President Panuelo then explained that although the FSM Department of Education doesn’t have jurisdiction over Pohnpei’s schools — the Pohnpei State Government does — that this administration intends to put more resources and effort into educational support and initiatives throughout the FSM, from Yap and Chuuk to Pohnpei and Kosrae.

Finally, one young woman from Chuuk, noting the recent online discussions about Micronesians in the U.S. State of Hawaii being denied the capacity to obtain driver’s licenses, asked a question about discrimination against Micronesians abroad.

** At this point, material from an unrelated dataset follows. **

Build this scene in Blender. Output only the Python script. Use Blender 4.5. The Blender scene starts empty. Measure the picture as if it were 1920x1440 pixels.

“The good news is that I met with the U.S. ambassador [recently], and we are working to address that issue [regarding driver’s licenses]; that problem will disappear soon,” said President Panuelo. “But on the issue of discrimination on a social basis, yes we can experience that…and you can understand why, people [may not understand], or try to protect their turf — and ignorance can play into it. So what I would say is that when you experience these things, try to really — in a calm and peaceful way — approach people respectfully, mingle with the people, talk with them, and get to know them.”

“Yes [some of us] are experiencing discrimination,” continued President Panuelo, “But what I have to tell you is to be proud of who you are, and be proud of who we are, as Micronesians. Negative news will always follow us, but it’s up to all of us together to make the difference in those places.”

President Panuelo thanked the students for visiting the Office of the President, and urged them again to stay focused on their education and find a way to turn their interests into their future careers.